Śledztwo dotyczy przekupstwa, za które grozi do 8 lat więzienia. Chodzi o obietnicę korzyści osobistej i majątkowej w zamian za konkretne zachowanie. Korzyścią, jak twierdzi prokuratura, miało być zatrudnienie, a jego warunkiem - oddanie przez radnych Platformy głosów wraz z Prawem i Sprawiedliwością na kandydata tej partii na wicestarostę powiatu bełchatowskiego.

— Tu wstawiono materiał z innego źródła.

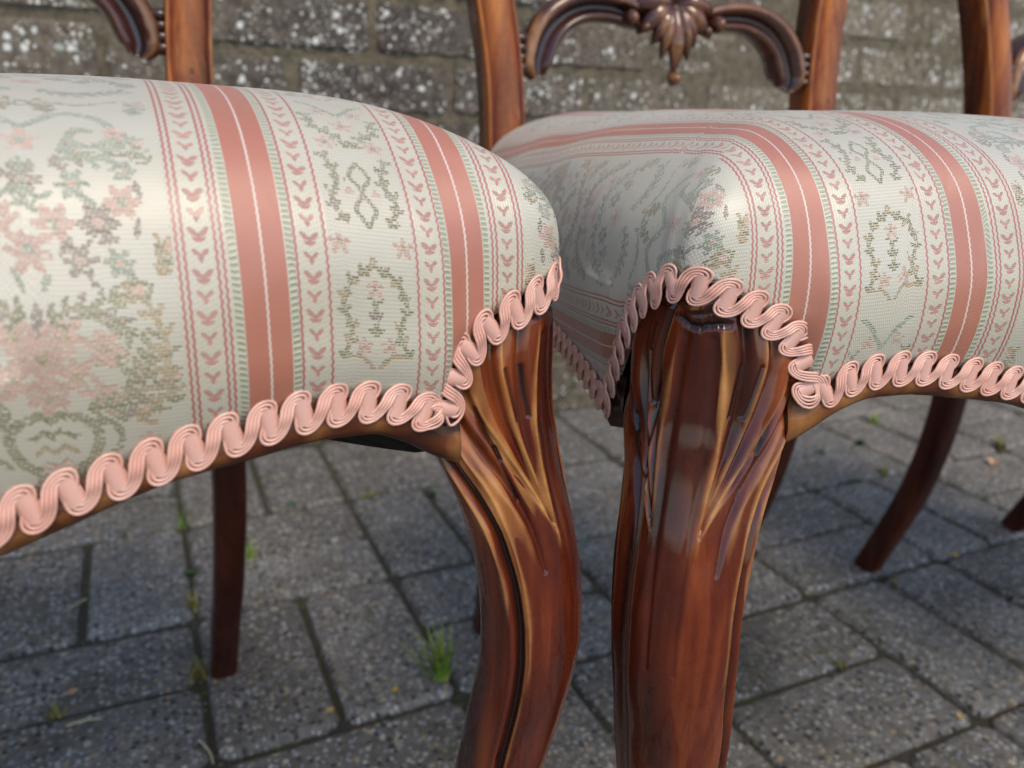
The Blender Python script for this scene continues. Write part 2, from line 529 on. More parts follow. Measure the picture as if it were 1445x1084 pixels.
# outline at braid level, starting at rear left going along left side to the front, then right, then the back
def outline():
    Rr = 0.011
    pts = []
    side = [(0.150, 0.385), (0.160, 0.33), (0.172, 0.26), (0.184, 0.18), (0.195, 0.10), (0.2025, 0.04), (0.2055, 0.008)]
    for x, y in side: pts.append((-x, y))
    # corner
    pts += [(-0.2052, -0.001), (-0.2025, -0.0075), (-0.1965, -0.0110)]
    for x in np.linspace(-0.185, 0.185, 21): pts.append((x, front_y(x)))
    pts += [(0.1965, -0.0110), (0.2025, -0.0075), (0.2052, -0.001)]
    for x, y in side[::-1]: pts.append((x, y))
    back = [(0.140, 0.394), (0.1, 0.398), (0.0, 0.402), (-0.1, 0.398), (-0.140, 0.394)]
    pts += back
    pts.append(pts[0])
    return np.array(pts)
OUT = spline_pts(outline(), 1600)[:-1]
OUT_T = norm(np.roll(OUT, -2, 0) - np.roll(OUT, 2, 0))
OUT_N = np.stack([OUT_T[:, 1], -OUT_T[:, 0]], 1)         # outward

FX = [0.0, 0.03, 0.0565, 0.0635, 0.0707, 0.078, 0.0857, 0.0937, 0.102, 0.110, 0.120, 0.129, 0.139, 0.149, 0.157, 0.1615, 0.1640]
FZ = [0.3795, 0.3808, 0.3848, 0.3867, 0.3886, 0.3903, 0.3920, 0.3938, 0.3956, 0.3971, 0.3987, 0.3996, 0.3993, 0.3972, 0.3940, 0.3910, 0.3885]
AX = [0.1640, 0.1650, 0.1668, 0.1700, 0.1755, 0.1815, 0.1880, 0.1945, 0.2000, 0.2040]
AZ = [0.3885, 0.3960, 0.4020, 0.4078, 0.4130, 0.4175, 0.4212, 0.4245, 0.4270, 0.4282]
SY = [-0.003, 0.006, 0.0150, 0.0230, 0.0300, 0.0370, 0.0425, 0.0445]
SZ = [0.4283, 0.4245, 0.4170, 0.4080, 0.3980, 0.3865, 0.3750, 0.3690]
TY = [0.0445, 0.052, 0.062, 0.085, 0.117, 0.150, 0.39]
TZ = [0.3690, 0.3715, 0.3730, 0.3755, 0.3770, 0.3765, 0.3765]
def braid_z():
    z = np.zeros(len(OUT))
    for i, (x, y) in enumerate(OUT):
        ax = abs(x)
        if y > 0.386: z[i] = 0.3765
        elif ax > 0.2038 or (y > -0.004):
            z[i] = np.interp(y, SY, SZ) if y < 0.0445 else np.interp(y, TY, TZ)
        elif ax < 0.1640: z[i] = smooth1(FX, FZ, np.array([ax]))[0]
        else: z[i] = smooth1(AX, AZ, np.array([ax]))[0]
    k = np.array([1, 2, 3, 2, 1]) / 9.0
    zp = np.r_[z[-2:], z, z[:2]]
    return np.convolve(zp, k, 'valid')
OUT_Z = braid_z()
I_FRONT = int(np.argmin(np.abs(OUT[:, 0]) + (OUT[:, 1] > 0.1) * 10))

def rail_bottom(ax):
    return smooth1([0, .03, .0549, .0753, .0917, .109, .128, .1417, .1526, .1618, .170], [.3665, .3690, .3742, .3808, .3850, .3872, .3890, .3884, .3842, .3780, .3735], ax)

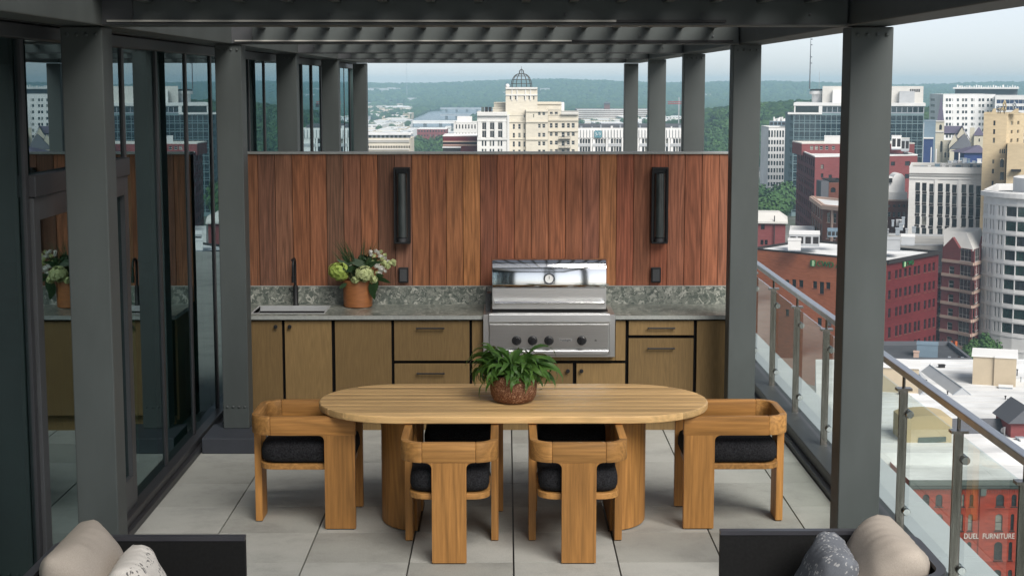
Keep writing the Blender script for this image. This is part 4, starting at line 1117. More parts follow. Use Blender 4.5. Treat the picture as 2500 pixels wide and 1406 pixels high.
def band(root, F, z, h, out, mat, name='band', u0=0.0, u1=None):
    u1 = F.L if u1 is None else u1
    mb = MB()
    a, b2 = F.a + F.d * (u0 - out * 0.0), F.a + F.d * u1
    p = [a - F.inn * out, b2 - F.inn * out, b2 - F.inn * 0.004, a - F.inn * 0.004]
    vs = [(q.x, q.y, z) for q in p] + [(q.x, q.y, z + h) for q in p]
    mb.faces(vs, [(3, 2, 1, 0), (4, 5, 6, 7), (0, 1, 5, 4), (1, 2, 6, 5), (2, 3, 7, 6), (3, 0, 4, 7)]); return mb.build(name, mat, root)
def boxroot(root, x0, y0, z0, x1, y1, z1, name, mat):
    mb = MB(); mb.box(x0, y0, z0, x1, y1, z1)
    mb.uv = [[(p[0] + p[1] * 0.7, p[2] + p[1] * 0.2) for p in (mb.v[i] for i in f)] for f in mb.f]
    return mb.build(name, mat, root)
def frontal(px0, px1, pyt, Y, depth, zb=GZ):            # box whose front lies at depth Y
    x0, x1 = PX(px0, Y), PX(px1, Y); zt = PZ(pyt, Y)
    cs = [(x0, Y), (x1, Y), (x1, Y + depth), (x0, Y + depth)]
    return cs, zt
def faces_of(cs, z0, z1): return [Face(cs[k], cs[(k + 1) % len(cs)], z0, z1) for k in range(len(cs))]
def roofbox(name, label, cat, px0, px1, py0, py1, Y, depth, mat, capmat=None, group=None, legs=False, ribs=0):
    x0, x1 = PX(px0, Y), PX(px1, Y); z1, z0 = PZ(py0, Y), PZ(py1, Y)
    t = thing(name, label, cat, ((x0 + x1) / 2, Y, z0), group)
    zb = z0 + (z1 - z0) * 0.08
    boxroot(t, x0, Y, zb, x1, Y + depth, z1, 'body', mat)
    boxroot(t, x0 - 0.08, Y - 0.08, z1 + 0.004, x1 + 0.08, Y + depth + 0.08, z1 + 0.16, 'lid', capmat or mat)
    boxroot(t, x0 + 0.05, Y + 0.05, z0, x1 - 0.05, Y + depth - 0.05, zb - 0.004, 'base', C['metal_grey'])
    for k in range(ribs):
        xx = x0 + (x1 - x0) * (k + 0.5) / ribs
        boxroot(t, xx - (x1 - x0) * 0.36 / ribs, Y - 0.05, zb + (z1 - zb) * 0.15, xx + (x1 - x0) * 0.36 / ribs, Y - 0.004, zb + (z1 - zb) * 0.8, 'vent', C['trim_dark'])
    return turn(t)

PYREF[0] = 640
# ---- orange and dark red brick corner building with the green sign
H0 = 434 * 350 / 3873
def on_plane(px, py, h):
    r = ray(px, py); q = -h / r.z; return (r.x * q, r.y * q)
def turn(o):                     # the city grid is not square to the terrace: set a block square to the street it faces
    o.rotation_euler = (0, 0, -atan2(o.location.x, o.location.y)); return o
A, Cn, B = on_plane(1835, 605.5, H0), on_plane(2165, 637, H0), on_plane(2292, 613, H0)
D = (A[0] + B[0] - Cn[0], A[1] + B[1] - Cn[1])
zt = HC - H0
t = thing('brick_office', 'brick corner office, one side orange and one dark red, with green lettering', 'building', (Cn[0], Cn[1], GZ))
F1, F2, F3, F4 = Face(A, Cn, GZ, zt), Face(Cn, B, GZ, zt), Face(B, D, GZ, zt), Face(D, A, GZ, zt)
for (a, b2, c_, e) in ((1917, 683, 1926.5, 698.5), (1933, 682, 1943.5, 701), (1950, 683.5, 1961, 701), (1984, 686.5, 1994.5, 704), (2000, 688, 2011.5, 717.5), (2016, 689, 2027, 705.5), (2060, 692, 2070, 709), (2090, 694, 2101, 711),
                       (1917, 755, 1926, 771), (1995, 776, 2006, 795), (2018, 777, 2030, 797)): F1.px(a, b2, c_, e)
cols = [(2169, 2174.3), (2186, 2191), (2196, 2200.8), (2208, 2213.8), (2219, 2224), (2231.5, 2237), (2241, 2246), (2256, 2261), (2267, 2271.8), (2277.5, 2282)]
def frow(yl, yr): return lambda px: yl + (yr - yl) * (px - 2170) / 112.0
rows = [(frow(664, 641), frow(683, 659.5), 'plain'), (frow(710, 686), frow(733, 708), 'plain'), (frow(754, 729), frow(775, 751), 'plain'), (frow(800, 775), frow(824, 797), 'plain'), (frow(846, 818), frow(868, 840), 'plain')]
for (f0, f1, st) in rows:
    for (a, b2) in cols:
        m = (a + b2) / 2; F2.px(a - 0.5, f0(m) - 0.8, b2 + 0.5, f1(m) + 0.8, 'sash', G[0] if (int(a) % 5) else None)
add_faces(t, [F1, F2, F3, F4], [C['orange_brick'], C['red_brick'], C['red_brick'], C['orange_brick']], C['trim_dark'], 0.30, sill=C['brown_brick'])
roof_poly(t, [A, Cn, B, D], zt - 0.5, C['white_roof'], edge=C['trim_dark'], ew=0.4, top=zt + 0.05)
for z in (F2.at(2235, 719)[1], F2.at(2235, 763)[1]): band(t, F2, z, 0.35, 0.12, C['red_brick'])
band(t, F2, zt - 0.7, 0.7, 0.55, C['trim_dark'], 'cornice')
t0 = t
SG = NT('sign_green'); SG.bsdf((0.010, 0.110, 0.028), 0.4); SG = SG.mat
SL = NT('sign_leaf'); SL.bsdf((0.42, 0.62, 0.35), 0.5); SL = SL.mat
def sign_on(F, px, py, s, size, nm, label):
    u, v = F.at(px, py); p = F.a + F.d * u - F.inn * 0.25
    r = thing(nm, label, 'sign', (p.x, p.y, v))
    mb = MB()
    mb.prism(rrect(-0.55 * size, -0.62 * size, 0.55 * size, 0.62 * size, 0.22 * size, 4), -0.12, 0.12, 'y'); o = mb.build('emblem', SG); o.parent = r; o.location = (0, 0, 0); o.rotation_euler = (0, 0, F.ang)
    mb = MB(); mb.prism([(-0.12 * size, -0.5 * size), (0.35 * size, -0.5 * size), (0.45 * size, 0.1 * size), (0.35 * size, 0.52 * size), (-0.12 * size, 0.52 * size)], -0.16, -0.125, 'y'); o = mb.build('leaf_mark', SL); o.parent = r; o.rotation_euler = (0, 0, F.ang)
    o = text('lettering', s, size * 1.5, SG, None, (0, 0, 0), (pi / 2, 0, F.ang), 0.10, 1.0, 'LEFT'); o.parent = r
    q = F.d * (0.9 * size); o.location = (q.x, q.y, 0)
    for k in range(2):
        mb = MB(); mb.box(-0.4 + k * 3.0, 0.12, -0.1, 0.0 + k * 3.0, 0.24, 0.1); o = mb.build('bracket', C['trim_dark']); o.parent = r; o.rotation_euler = (0, 0, F.ang)
sign_on(F1, 1986, 642.5, 'CWD A', 1.25, 'wall_sign', 'green lettered sign with a leaf emblem high on the orange brick side')
sign_on(F2, 2205, 645, 'CWD', 1.05, 'wall_sign', 'green lettered sign with a leaf emblem high on the dark red brick side')
roofbox('rooftop_unit', 'large pale grey equipment house with dark doors on the white roof behind the orange brick', 'roof unit', 1926, 1999, 573, 601, 368, 9, C['grey_panel'], C['white_panel'], 'roof units on the brick office', ribs=4)
roofbox('rooftop_unit', 'white sheet metal unit at the front edge of the orange brick roof', 'roof unit', 1923, 1954, 588, 613, 362, 5, C['white_panel'], C['white_panel'], 'roof units on the brick office', ribs=0)
roofbox('rooftop_unit', 'blue grey louvred unit beside the near post on the white roof', 'roof unit', 2019, 2047, 563, 579, 372, 5, C['metal_blue'], C['metal_blue'], 'roof units on the brick office', ribs=3)
roofbox('rooftop_unit', 'pale grey box unit right beside the near right post, on the white roof', 'roof unit', 2150, 2196, 586, 613, 358, 6, C['grey_panel'], C['grey_panel'], 'roof units on the brick office')
roofbox('rooftop_unit', 'pale grey unit with a wide white lid on the roof above the dark red bricks', 'roof unit', 2199, 2231, 579, 600, 372, 6, C['grey_panel'], C['white_panel'], 'roof units on the brick office')

PYREF[0] = 560
# ---- small red brick block with a cream hipped roof
t = thing('brick_block', 'small red brick block with a cream hipped roof behind the orange brick office', 'building', (PX(1880, 420), 420, GZ))
cs, zt = frontal(1838, 1917, 541, 420, 16); fs = faces_of(cs, GZ, zt)
for (a, b2, c_, e) in ((1857, 586, 1864, 598), (1867, 586, 1874, 598), (1858, 548, 1867, 561)): fs[0].px(a, b2, c_, e)
add_faces(t, fs, C['rose_brick'], C['trim_dark'])
x0, x1 = cs[0][0] - 0.6, cs[1][0] + 0.6; zr = PZ(519, 424)
mb = MB(); mb.taper([(x0, 419.3), (x1, 419.3), (x1, 437), (x0, 437)], zt, [(x0, 424), (x1 - 2.4, 424), (x1 - 2.4, 431), (x0, 431)], zr); mb.build('roof', C['trim_pale'], t)
boxroot(t, x0, 419.2, zt - 0.5, x1, 437.1, zt - 0.004, 'eave', C['trim_pale'])
mb = MB(); mb.tube([(PX(1891, 419.5), 419.5, PZ(600, 419.5)), (PX(1891, 419.5), 419.5, PZ(527, 419.5))], 0.15, 6); mb.build('drain_pipe', C['trim_dark'], t); turn(t)

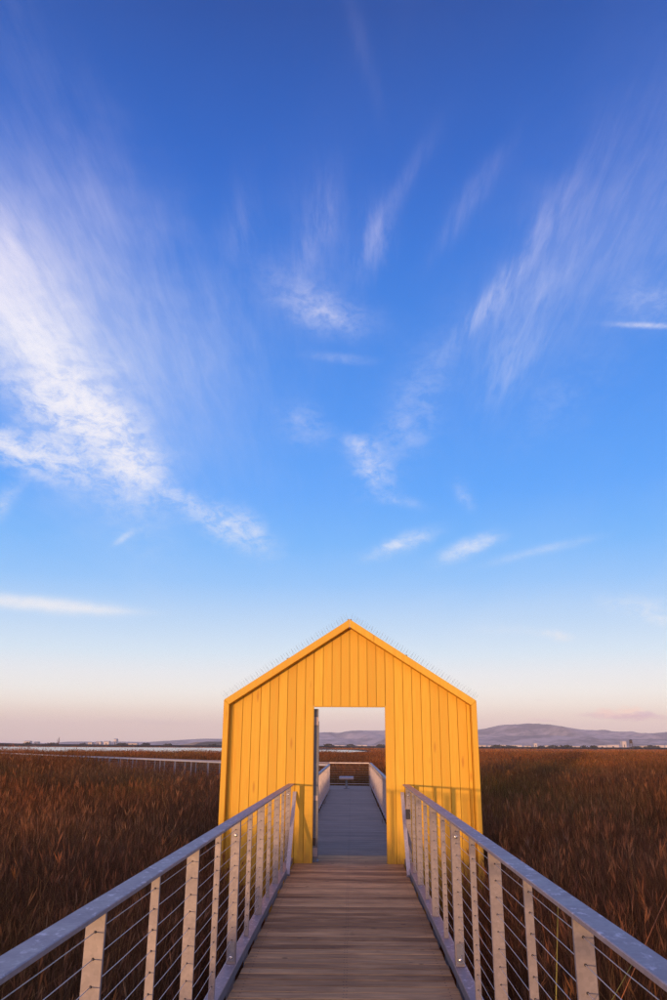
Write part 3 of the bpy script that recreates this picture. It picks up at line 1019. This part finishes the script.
scatter('straw_stems', 'pale reeds close behind the end railing of the far walkway', np.stack([x, y, np.full(len(x), GZ)], 1), rng.uniform(0, 6.28, len(x)), rng.uniform(0.75, 0.95, len(x)), acc2_m, 0.06)
# behind the camera: the bed the low sun skims over
n = 1500
x = rng.uniform(-16, -1.6, n); y = rng.uniform(-34, -1.5, n)
ok = (x < -1.6 - 0.1 * (-y)) | True
x, y = x[ok], y[ok]
scatter('reed_bed', 'reed bed behind the viewer on the left of the ramp', np.stack([x, y, np.full(len(x), GZ)], 1), rng.uniform(0, 6.28, len(x)), rng.uniform(0.80, 1.08, len(x)), mid_m, 0.07)
# a sparse stand of taller reeds whose heads show above the skyline on the left
tall_m = [clump_mesh('tall_clump', 5, 0.5, 2.2, 2.9, 0.012, 6, 500 + i, 1.0, 0.05, 0.0) for i in range(5)]
n = 60
x = rng.uniform(-13, -6.5, n); y = 18 + 11 * rng.random(n)
ok = (x / y < -0.28)
x, y = x[ok], y[ok]
scatter('tall_reeds', 'sparse taller reeds with feathery heads above the skyline at the left', np.stack([x, y, np.full(len(x), GZ)], 1), rng.uniform(0, 6.28, len(x)), rng.uniform(0.8, 1.04, len(x)), tall_m, 0.06)
# beyond 136 m: open flats with low growth
n = 16000
y = 130 + (900 - 130) * rng.random(n) ** 1.6
x = (rng.random(n) * 2 - 1) * 0.55 * y
sparse = smooth_noise(x, y, 0.012, 2.0)
wet = (x < -14) & (y < 775)
pools = ((x > 22) & (x < 68) & (y > 262) & (y < 336)) | ((x > -32) & (x < 10) & (y > 290) & (y < 530))
ok = ~wet & ~pools & ((sparse > -0.15) | (y > 780))
x, y = x[ok], y[ok]
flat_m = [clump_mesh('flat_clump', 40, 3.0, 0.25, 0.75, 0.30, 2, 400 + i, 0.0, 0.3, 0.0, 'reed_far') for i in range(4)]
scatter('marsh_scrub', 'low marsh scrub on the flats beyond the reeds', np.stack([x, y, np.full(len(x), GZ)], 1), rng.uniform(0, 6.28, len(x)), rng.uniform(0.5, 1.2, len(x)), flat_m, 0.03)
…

Zawiadomienie w tej sprawie, po doniesieniach medialnych, złożyło w prokuraturze dwóch posłów PO. W postępowaniu sprawdzającym, co regulują przepisy, nie można przesłuchiwać nikogo poza zawiadamiającymi - między innymi dlatego prokuratura zdecydowała się na wszczęcie śledztwa.
Teraz przygotowywany jest plan przesłuchań osób, które uczestniczyły w spotkaniu, podczas którego miała paść propozycja Misiewicza.
Wyrażam zadowolenie, że zostało podjęte śledztwo prokuratorskie, które, jak jestem przekonany, wykaże nieprawdziwość medialnych oskarżeń i próbę zorganizowania politycznej nagonki na Prawo i Sprawiedliwość oraz na pana dyrektora Bartłomieja Misiewicza - oświadczył szef MON Antoni Macierewicz w komentarzu przesłanym PAP. Jestem przekonany, że takie bezprawne działania opozycji powinny być ścigane z mocy prawa i dobrze się stało, że Bartłomiej Misiewicz postanowił podjąć kroki prawne wobec posłów Platformy Obywatelskiej, którzy świetnie wiedząc, że nie doszło do popełnienia żadnego przestępstwa, szkalują jego dobre imię - dodał minister.